--- TASK ---
In the listing below, pick out lines with "wide".

-------- RECORDED INFORMATION

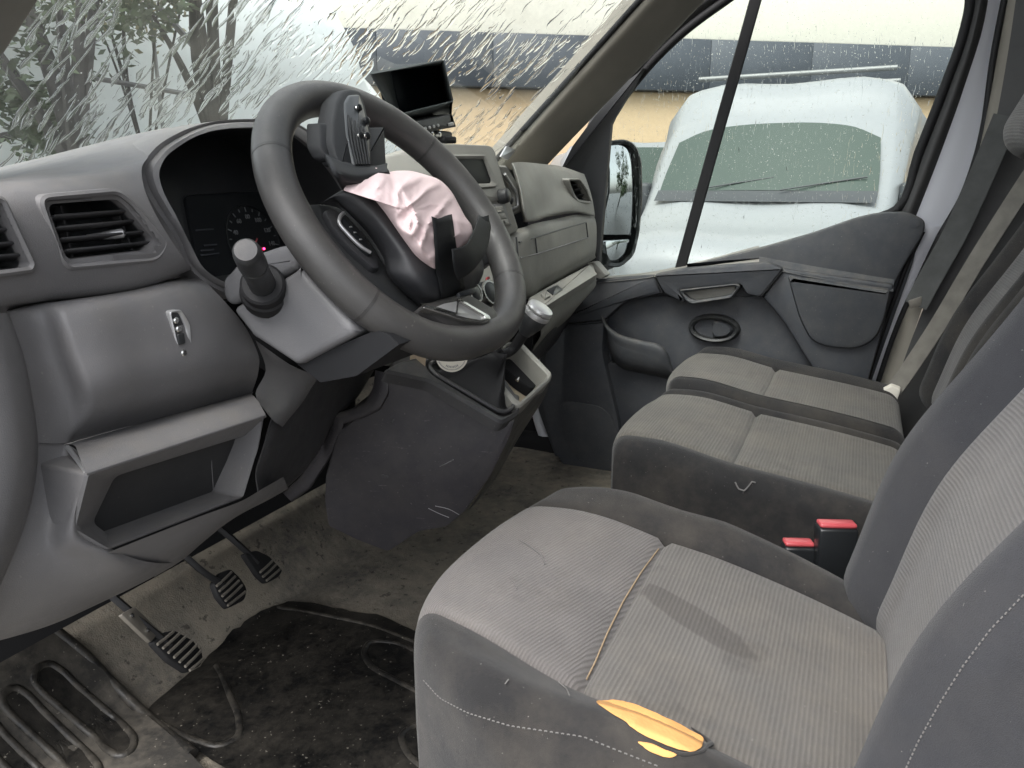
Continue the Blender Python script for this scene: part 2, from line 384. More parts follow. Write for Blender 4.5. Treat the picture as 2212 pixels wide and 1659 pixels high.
# ------------------------------------------------------------------ parked vans
def at(px, t): d = ray(px, 800); d = d/np.hypot(d[0], d[1]); q = CAM+d*t; return (float(q[0]), float(q[1]), GZ)
def van(name, label, loc, rz, sc=1.0, roof=2.0, side=False, rack=False, paint='vanwhite'):
    e = thing(name, label, "van", loc, "vans parked outside"); c, s = math.cos(rz), math.sin(rz)
    def T(p): p = V(*p)*sc; return V(loc[0]+c*p[0]-s*p[1], loc[1]+s*p[0]+c*p[1], loc[2]+p[2])
    # stations: x, half width, bottom z, top z
    st = [(2.5, .62, .35, .62), (2.46, .80, .25, .86), (2.35, .90, .22, .98), (1.9, .95, .22, 1.10), (1.62, .96, .22, 1.22), (1.45, .96, .22, 1.32),
          (.86, .94, .22, 1.90), (.76, .93, .22, 1.98), (.5, .92, .22, roof-.06), (.2, .92, .22, roof-.01), (-1.2, .92, .22, roof), (-2.35, .92, .22, roof-.02), (-2.45, .88, .25, roof-.08)]
    def section(x, w, b, t):
        q = [(-w*.96, b), (-w, b+.12), (-w, min(t-.12, .95)), (-w*(.98 if t < 1.3 else .985), t-.05), (-w*.86, t-.008), (0, t),
             (w*.86, t-.008), (w*(.98 if t < 1.3 else .985), t-.05), (w, min(t-.12, .95)), (w, b+.12), (w*.96, b)]
        return [T((x, y, z)) for y, z in q]
    loft("body", [section(*q) for q in st], M[paint], e, 4, 4)
    # windscreen patch lying on the slope between stations 5 and 6
    def surf(y, k):
        a = np.array(st[5]); b = np.array(st[6]); q = a+(b-a)*k
        zt = q[3]-.012*abs(y/(q[1]*.72))**2-(.05*max(0, abs(y)/q[1]-.72)/.28)
        return V(q[0]+.03+.03*k, y, zt+.025+.02*k)
    arch = lambda y: .93-.16*(abs(y)/.85)**3
    rows = [[T(surf(y*w_, k if k < .5 else k*arch(y)/.93*1.0)) for y in np.linspace(-.86, .86, 9)] for k, w_ in ((.04, 1.0), (.35, .99), (.7, .97), (.96, .95))]
    loft("windscreen", rows, M['vanglass'], e, 3, 3)
    loft("wiper_cowl", [[T(V(1.46+dx, y, 1.335+dz)) for y in np.linspace(-.86, .86, 7)] for dx, dz in ((.12, -.055), (.05, -.01), (0, .03))], M['vandark'], e, 2, 2)
    for sg in (-1, 1):
        nest("side_window", [[T((x, sg*(.967-.02*(z > 1.3)), z)) for x, z in ((1.25, 1.2), (.66, 1.68), (.05, 1.7), (.05, 1.15))], [T((x, sg*(.94-.04*(z > 1.3)), z)) for x, z in ((1.25, 1.2), (.66, 1.68), (.05, 1.7), (.05, 1.15))]], M['vanglass'], e, True, False)
        mrr = box("door_mirror", T((1.22, sg*1.1, 1.28)), (V(c, s, 0), V(-s, c, 0), V(0, 0, 1)), (.14*sc, .2*sc, .3*sc), M['vandark'], e, .03)
        hl = nest("headlight", [rounded([T(p) for p in ((2.40, sg*.86, .78), (2.49, sg*.60, .74), (2.47, sg*.62, .60), (2.42, sg*.86, .62))], .03), rounded([T(p) for p in ((2.3, sg*.86, .78), (2.4, sg*.60, .74), (2.4, sg*.62, .60), (2.3, sg*.86, .62))], .03)], M['silver'], e, True, True)
        for x in (1.65, -1.6):
            lathe("wheel", T((x, sg*.97, .33)), V(-s, c, 0)*-sg, [(0, .05), (0, .2), (0, .31), (.03, .33), (.2, .33)], M['vandark'], e, 20)
    slab("grille", [T((2.53, y, z)) for y, z in ((-.55, .58), (.55, .58), (.5, .40), (-.5, .40))], V(-c, -s, 0)*.05*sc, M['vandark'], e, .03)
    mk("tailgate", section(*st[-1]), [tuple(range(11))], M['vanwhite'], e)
    if side:
        for z, h_ in ((1.02, .05), (.62, .10)): slab("rub_strip", [T((x, -.975, z+q)) for x, q in ((-2.2, 0), (.9, 0), (.9, h_), (-2.2, h_))], V(-s, c, 0)*.03, M['vandark'], e, .01)
        for x in (-.45, -1.35): slab("panel_seam", [T((x+q, -.94, z)) for q, z in ((0, .4), (.03, .4), (.03, 2.2), (0, 2.2))], V(-s, c, 0)*.03, M['vandark'], e, .002)
    else:
        for sg in (-.55, .15): tube("wiper", [T((1.50, sg, 1.37)), T((1.42, sg+.3, 1.42)), T((1.36, sg+.62, 1.47))], .006, M['vandark'], e, 6, sub=2)
        for sg in (-1, 1): slab("fog_lamp", [T((2.46, sg*.66+q, z)) for q, z in ((-.1, .34), (.1, .34), (.1, .46), (-.1, .46))], V(-c, -s, 0)*.05, M['vandark'], e, .03)
        slab("badge", [T((2.545, y, z)) for y, z in ((-.07, .66), (0, .74), (.07, .66), (0, .58))], V(-c, -s, 0)*.03, M['silver'], e, .01)
    if rack:
        for x in (.35, -.6):
            tube("roof_bar", [T((x, -.85, roof+.06)), T((x, .85, roof+.06))], .022, M['pole'], e, 8, sub=1)
    return e
p = X(1665, 420, 5.1)
van("parked_van", "white van with green windscreen and roof bar facing the passenger window", (5.1+1.5, float(p[1]), GZ), math.pi-.06, .95, 2.32, rack=True)
van("parked_van", "white van behind the other one, beside the door mirror", at(1345, 9.5), math.pi+.5, .9, 1.9)
van("parked_van", "white van standing ahead, seen through the windscreen above the steering wheel", at(500, 8.2), rad(-14), 1.22, 2.5, side=True, paint='vanpale')
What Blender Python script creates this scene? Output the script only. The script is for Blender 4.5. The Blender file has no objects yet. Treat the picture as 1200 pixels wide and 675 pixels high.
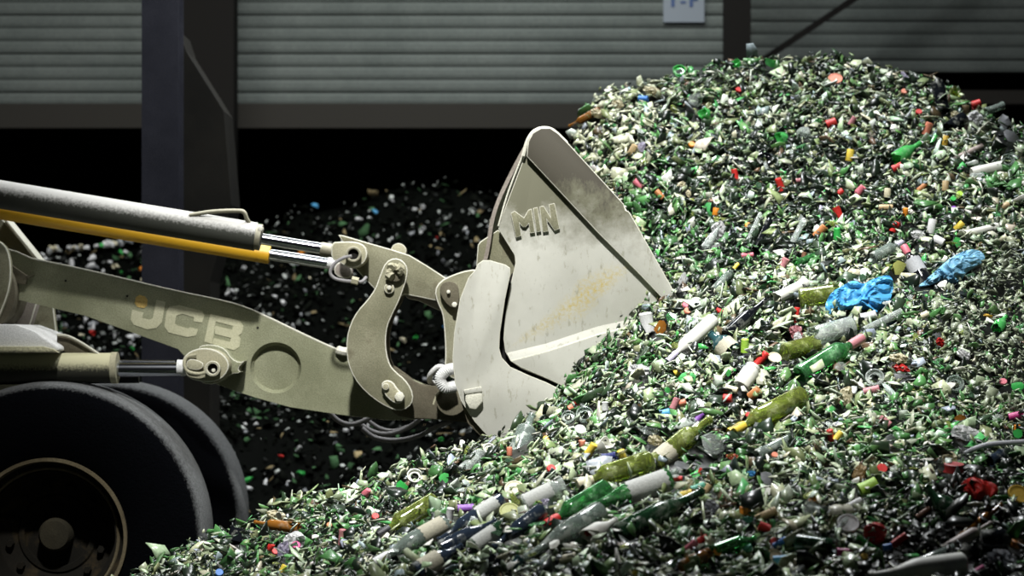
import bpy, bmesh, math, random
import numpy as np
from mathutils import Vector, Matrix, noise as mnoise
random.seed(7); rng = np.random.default_rng(11)
C = bpy.context.scene.collection
PI = math.pi

# ------------------------------------------------------------------ camera
F = 85.0/36.0*1200.0          # focal length in pixels
CAMH = 1.72; HY = 400.0       # eye height, pixel row of the horizon
def P(px, py, d):
    return Vector(((px-600.0)/F*d, d, CAMH+(HY-py)/F*d))
cam_d = bpy.data.cameras.new('camera'); cam = bpy.data.objects.new('camera', cam_d); C.objects.link(cam)
cam.location = (0, 0, CAMH); cam.rotation_euler = (PI/2, 0, 0)
cam_d.lens = 85; cam_d.sensor_width = 36; cam_d.shift_y = (HY-337.5)/1200.0
cam_d.clip_end = 200
cam_d.dof.use_dof = True; cam_d.dof.focus_distance = 10.3; cam_d.dof.aperture_fstop = 2.8
bpy.context.scene.camera = cam
vs = bpy.context.scene.view_settings
vs.view_transform = 'Standard'; vs.look = 'None'; vs.gamma = 1; vs.exposure = 0.0; vs.use_curve_mapping = False

# ------------------------------------------------------------------ materials
def new_mat(name):
    m = bpy.data.materials.new(name); m.use_nodes = True
    nt = m.node_tree; b = nt.nodes['Principled BSDF']
    return m, nt, b
def N(nt, t, **kw):
    n = nt.nodes.new(t)
    for k, v in kw.items():
        if k in n.inputs: n.inputs[k].default_value = v
        else: setattr(n, k, v)
    return n
def mixc(nt, fac, a, b):
    n = nt.nodes.new('ShaderNodeMix'); n.data_type = 'RGBA'
    for s, v in ((0, fac), (6, a), (7, b)):
        if hasattr(v, 'links'): nt.links.new(v, n.inputs[s])
        elif s == 0: n.inputs[0].default_value = v
        else: n.inputs[s].default_value = (*v[:3], 1)
    return n.outputs[2]
def ramp(nt, src, p0, p1, c0=(0,0,0,1), c1=(1,1,1,1)):
    r = nt.nodes.new('ShaderNodeValToRGB'); nt.links.new(src, r.inputs[0])
    r.color_ramp.elements[0].position = p0; r.color_ramp.elements[1].position = p1
    r.color_ramp.elements[0].color = c0; r.color_ramp.elements[1].color = c1
    return r.outputs[0]
def noise_out(nt, scale, detail=4, rough=.6, sx=(1,1,1)):
    tc = nt.nodes.new('ShaderNodeTexCoord'); mp = nt.nodes.new('ShaderNodeMapping'); mp.inputs['Scale'].default_value = sx
    nt.links.new(tc.outputs['Object'], mp.inputs[0])
    n = N(nt, 'ShaderNodeTexNoise', Scale=scale, Detail=detail, Roughness=rough); nt.links.new(mp.outputs[0], n.inputs['Vector'])
    return n.outputs['Fac']
def bump(nt, b, src, strength=.3, dist=.003):
    bp = N(nt, 'ShaderNodeBump', Strength=strength, Distance=dist); nt.links.new(src, bp.inputs['Height'])
    nt.links.new(bp.outputs[0], b.inputs['Normal'])
def plain(name, col, rough=.5, metal=0.0, grain=0.0):
    m, nt, b = new_mat(name)
    if max(col) < .1 and rough > .5: b.inputs['Specular IOR Level'].default_value = .12
    b.inputs['Roughness'].default_value = rough; b.inputs['Metallic'].default_value = metal
    if grain:
        o = ramp(nt, noise_out(nt, 160, 4), .3, .7)
        dk = tuple(c*(1-grain) for c in col)
        nt.links.new(mixc(nt, o, dk, col), b.inputs['Base Color'])
        bump(nt, b, o, .4, .002)
    else: b.inputs['Base Color'].default_value = (*col, 1)
    return m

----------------

--- SOLVED EXERCISE ---
Continue the Blender Python script for this scene: part 2, from line 384. More parts follow. Write for Blender 4.5. Treat the picture as 2212 pixels wide and 1659 pixels high.
What Blender Python script creates this scene? Output the script only. The script is for Blender 4.5. The Blender file has no objects yet. Treat the picture as 1200 pixels wide and 675 pixels high.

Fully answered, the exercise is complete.